The UN affirmed the importance of addressing historical wrongs affecting Africans and people of the diaspora in a manner that promotes justice, human rights, dignity and healing, while emphasising that claims for reparations represent a concrete step towards remedy.

Barbados’ First Poet Laureate, Esther Philips, delivered a reflective reading during the session, calling for justice and action.

President of the General Assembly, Annalena Baerbock, “The slave trade and slavery stand among the gravest violations of human rights in human history”

For over 400 years, millions of Africans were forcibly taken from the continent, transported across the Atlantic and subjected to inhumane conditions in plantations across America.

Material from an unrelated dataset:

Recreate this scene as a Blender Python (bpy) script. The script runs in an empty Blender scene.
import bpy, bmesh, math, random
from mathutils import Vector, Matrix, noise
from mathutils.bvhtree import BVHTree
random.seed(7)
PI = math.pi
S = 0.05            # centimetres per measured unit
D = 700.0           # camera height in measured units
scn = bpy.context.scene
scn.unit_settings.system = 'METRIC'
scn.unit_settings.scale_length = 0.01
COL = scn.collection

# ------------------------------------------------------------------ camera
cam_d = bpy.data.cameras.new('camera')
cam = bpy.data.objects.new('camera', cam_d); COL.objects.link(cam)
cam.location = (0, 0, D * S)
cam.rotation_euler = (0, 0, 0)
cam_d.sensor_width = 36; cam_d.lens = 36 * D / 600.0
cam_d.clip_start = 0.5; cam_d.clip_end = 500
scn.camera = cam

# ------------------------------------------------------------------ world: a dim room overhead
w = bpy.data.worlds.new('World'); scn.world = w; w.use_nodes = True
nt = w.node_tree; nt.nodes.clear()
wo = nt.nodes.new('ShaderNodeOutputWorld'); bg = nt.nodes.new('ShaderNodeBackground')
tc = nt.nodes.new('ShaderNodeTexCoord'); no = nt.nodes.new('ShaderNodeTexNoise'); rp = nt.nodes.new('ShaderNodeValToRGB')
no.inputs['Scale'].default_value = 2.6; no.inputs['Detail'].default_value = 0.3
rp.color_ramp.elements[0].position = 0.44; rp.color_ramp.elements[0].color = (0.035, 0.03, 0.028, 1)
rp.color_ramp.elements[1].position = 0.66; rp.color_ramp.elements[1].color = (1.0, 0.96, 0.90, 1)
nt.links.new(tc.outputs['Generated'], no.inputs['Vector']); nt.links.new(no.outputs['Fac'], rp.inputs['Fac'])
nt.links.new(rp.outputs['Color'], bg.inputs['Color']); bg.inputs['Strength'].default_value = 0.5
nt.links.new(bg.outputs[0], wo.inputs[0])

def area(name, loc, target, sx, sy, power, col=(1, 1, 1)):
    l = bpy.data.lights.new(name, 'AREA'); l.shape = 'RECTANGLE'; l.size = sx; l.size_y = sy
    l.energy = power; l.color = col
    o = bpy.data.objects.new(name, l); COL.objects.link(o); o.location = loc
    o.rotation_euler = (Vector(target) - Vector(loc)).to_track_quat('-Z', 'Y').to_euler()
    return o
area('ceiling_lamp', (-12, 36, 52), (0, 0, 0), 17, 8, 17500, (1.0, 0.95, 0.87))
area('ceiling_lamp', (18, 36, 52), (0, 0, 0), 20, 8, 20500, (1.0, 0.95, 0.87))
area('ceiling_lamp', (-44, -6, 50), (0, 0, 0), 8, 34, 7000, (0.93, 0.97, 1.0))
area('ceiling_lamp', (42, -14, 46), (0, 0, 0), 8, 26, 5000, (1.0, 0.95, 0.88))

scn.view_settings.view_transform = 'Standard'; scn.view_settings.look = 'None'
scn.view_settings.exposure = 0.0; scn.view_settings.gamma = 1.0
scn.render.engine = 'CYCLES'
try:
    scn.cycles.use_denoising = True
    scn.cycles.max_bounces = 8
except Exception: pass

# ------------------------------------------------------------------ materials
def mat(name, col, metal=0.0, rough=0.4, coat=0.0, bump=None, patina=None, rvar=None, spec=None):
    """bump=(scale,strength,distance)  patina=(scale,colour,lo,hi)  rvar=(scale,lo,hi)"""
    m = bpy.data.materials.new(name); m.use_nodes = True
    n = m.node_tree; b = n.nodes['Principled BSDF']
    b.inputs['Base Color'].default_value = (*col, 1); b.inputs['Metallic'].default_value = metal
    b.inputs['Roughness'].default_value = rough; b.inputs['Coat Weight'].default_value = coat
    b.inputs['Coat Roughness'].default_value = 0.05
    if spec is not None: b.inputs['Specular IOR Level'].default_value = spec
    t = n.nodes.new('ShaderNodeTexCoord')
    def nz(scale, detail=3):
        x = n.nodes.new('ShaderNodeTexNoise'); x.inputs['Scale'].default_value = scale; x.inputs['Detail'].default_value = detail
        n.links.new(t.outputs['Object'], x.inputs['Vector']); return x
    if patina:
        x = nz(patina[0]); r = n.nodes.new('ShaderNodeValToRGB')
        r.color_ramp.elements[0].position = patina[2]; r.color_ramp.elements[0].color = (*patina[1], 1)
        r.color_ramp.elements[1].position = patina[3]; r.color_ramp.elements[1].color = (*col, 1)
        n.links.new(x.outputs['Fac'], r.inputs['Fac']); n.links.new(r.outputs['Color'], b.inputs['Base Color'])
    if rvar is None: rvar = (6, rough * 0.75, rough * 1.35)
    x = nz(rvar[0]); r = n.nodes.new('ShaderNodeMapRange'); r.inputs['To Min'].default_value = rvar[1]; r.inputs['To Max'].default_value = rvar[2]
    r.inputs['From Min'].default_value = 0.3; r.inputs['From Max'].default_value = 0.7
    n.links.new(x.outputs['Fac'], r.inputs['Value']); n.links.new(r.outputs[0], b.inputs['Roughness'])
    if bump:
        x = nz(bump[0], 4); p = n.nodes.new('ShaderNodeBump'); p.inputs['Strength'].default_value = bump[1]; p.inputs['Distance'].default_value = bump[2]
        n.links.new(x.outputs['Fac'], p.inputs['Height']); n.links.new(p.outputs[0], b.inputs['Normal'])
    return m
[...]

The UN noted Africans were denied their basic humanity and even their own names; they were forced to endure generations of exploitation with repercussions that reverberate today, including persistent anti-Black racism and discrimination

The United States opposed the resolution ahead of the vote, with its representative to the UN Economic and Social Council, Dan Negrea, describing the text as highly problematic in countless respects.

Negrea also reiterated the US position on reparations, noting that the country “does not recognise a legal right to reparations for historical wrongs that were not illegal under international law at the time they occurred.”

According to the UN, the practice led to widespread exploitation and long-term global inequalities, with its effects still visible today in forms of systemic racism and economic disparities.

UN Secretary-General António Guterres called for confronting slavery’s lasting legacies of inequality and racism.

“Now we must remove the persistent barriers that prevent people of African descent from exercising their rights and realising their potential,” he said.

He added that stronger global action is needed, including respect for Africa’s ownership of its natural resources and greater participation in global financial systems and the UN Security Council.

According to the Trans-Atlantic Slave Trade Database, historians have documented about 34,948 slave voyages, representing an estimated 66 to 80 per cent of all transatlantic slaving expeditions.

These voyages, carried out over more than three centuries, transported millions of Africans across the Atlantic under brutal conditions known as the Middle Passage.